The paper presents the results of the study aimed at increasing the wear resistance of Ti grade 1 by surface treatment with the use of a pulsed laser beam. Based on the study conducted in the field and the results obtained, the following was found:

• Laser surface treatment is an effective and environmentally friendly method of increasing friction-wear properties of titanium grade 1 with respect to resistance to wear and coefficient of friction in friction contact with alumina.
• Laser treatment of Ti grade 1 carried out in air caused significant changes in the phase composition of the treated material, both in the resulting surface layer and in the subsurface area.
• In the surface layer of Ti grade 1, which is formed as a result of laser treatment in air, titanium oxides with different Ti-to-O ratios are formed.

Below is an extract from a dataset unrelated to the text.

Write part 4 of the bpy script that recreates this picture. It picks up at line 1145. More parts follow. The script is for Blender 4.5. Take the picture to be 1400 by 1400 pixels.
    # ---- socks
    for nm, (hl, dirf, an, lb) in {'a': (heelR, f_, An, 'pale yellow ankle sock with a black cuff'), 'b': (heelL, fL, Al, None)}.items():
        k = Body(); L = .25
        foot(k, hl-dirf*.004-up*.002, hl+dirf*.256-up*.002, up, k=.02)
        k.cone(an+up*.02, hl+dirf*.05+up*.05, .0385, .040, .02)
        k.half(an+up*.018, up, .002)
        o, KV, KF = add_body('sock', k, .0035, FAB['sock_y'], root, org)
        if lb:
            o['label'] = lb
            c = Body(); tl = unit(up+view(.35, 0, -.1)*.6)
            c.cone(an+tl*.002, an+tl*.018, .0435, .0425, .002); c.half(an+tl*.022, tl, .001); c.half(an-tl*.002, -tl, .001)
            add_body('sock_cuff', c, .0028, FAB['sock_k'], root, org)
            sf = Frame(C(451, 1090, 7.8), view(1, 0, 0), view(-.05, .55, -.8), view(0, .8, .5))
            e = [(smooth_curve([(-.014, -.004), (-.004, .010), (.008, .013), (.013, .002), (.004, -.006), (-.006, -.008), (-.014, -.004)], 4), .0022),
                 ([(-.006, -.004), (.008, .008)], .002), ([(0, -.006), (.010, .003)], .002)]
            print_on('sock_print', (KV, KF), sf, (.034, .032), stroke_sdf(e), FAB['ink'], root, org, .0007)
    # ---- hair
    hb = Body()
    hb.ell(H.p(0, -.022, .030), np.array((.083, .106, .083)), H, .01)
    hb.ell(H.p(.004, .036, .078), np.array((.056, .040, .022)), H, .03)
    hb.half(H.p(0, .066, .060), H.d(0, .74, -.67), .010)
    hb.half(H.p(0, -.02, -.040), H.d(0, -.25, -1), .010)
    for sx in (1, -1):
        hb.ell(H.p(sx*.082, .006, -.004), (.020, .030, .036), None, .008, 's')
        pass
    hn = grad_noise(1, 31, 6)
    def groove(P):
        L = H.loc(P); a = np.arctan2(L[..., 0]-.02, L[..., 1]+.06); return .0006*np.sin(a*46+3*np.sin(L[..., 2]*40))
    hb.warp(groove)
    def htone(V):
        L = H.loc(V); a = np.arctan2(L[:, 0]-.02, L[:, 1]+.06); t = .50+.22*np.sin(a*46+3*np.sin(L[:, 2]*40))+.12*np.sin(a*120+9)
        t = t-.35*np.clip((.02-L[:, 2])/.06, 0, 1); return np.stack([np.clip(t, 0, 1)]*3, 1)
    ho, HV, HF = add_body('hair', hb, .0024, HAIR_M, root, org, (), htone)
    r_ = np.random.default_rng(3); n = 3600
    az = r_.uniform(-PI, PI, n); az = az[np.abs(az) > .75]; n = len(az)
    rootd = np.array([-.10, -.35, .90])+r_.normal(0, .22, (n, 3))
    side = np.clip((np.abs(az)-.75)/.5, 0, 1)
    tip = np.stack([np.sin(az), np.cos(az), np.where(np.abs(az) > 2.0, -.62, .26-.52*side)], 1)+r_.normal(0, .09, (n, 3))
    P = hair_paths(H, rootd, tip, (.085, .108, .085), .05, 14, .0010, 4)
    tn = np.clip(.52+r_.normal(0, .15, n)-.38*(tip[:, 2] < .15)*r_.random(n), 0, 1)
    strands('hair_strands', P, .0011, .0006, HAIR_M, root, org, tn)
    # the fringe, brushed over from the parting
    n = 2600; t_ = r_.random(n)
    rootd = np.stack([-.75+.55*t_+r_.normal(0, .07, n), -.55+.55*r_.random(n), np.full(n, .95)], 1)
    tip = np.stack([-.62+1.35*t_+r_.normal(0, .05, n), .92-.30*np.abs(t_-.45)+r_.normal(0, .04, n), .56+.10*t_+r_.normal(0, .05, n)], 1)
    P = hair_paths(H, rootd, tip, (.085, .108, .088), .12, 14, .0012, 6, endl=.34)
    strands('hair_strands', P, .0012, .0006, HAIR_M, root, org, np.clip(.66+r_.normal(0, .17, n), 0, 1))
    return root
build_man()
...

The main oxide is TiO₂, which, depending on the processing parameters, can occur in the form of rutile, anatase and/or brookite in various contents.
• In the subsurface areas (under the titanium oxide layer) laser treatment causes partial phase transformation of α-Ti to β-Ti or to the martensite α′-Ti phase.
• The changes in the microstructure of Ti grade 1 in the surface layer formed during the laser treatment in air and in the subsurface heat affected zone are of key importance for the achieved improvement of friction-wear properties.
• Laser treatment of titanium surfaces carried out in air allows the wettability control in a wide range of contact angles. It was demonstrated that it is possible to obtain a superhydrophilic or hydrophobic surface, depending on the type of the surface pattern, roughness, and the phase composition of the oxides formed on it.
• Among the selected variants of laser treatment parameters of Ti grade 1, the most advantageous in terms of superphilicity is the 48 kHz variant, but it increases the surface roughness significantly.

The most advantageous, due to the smoothness of the surface, wear resistance, and low CoF value is the 10 kHz variant. Further work to optimize the laser surface treatment process of this grade of titanium is underway.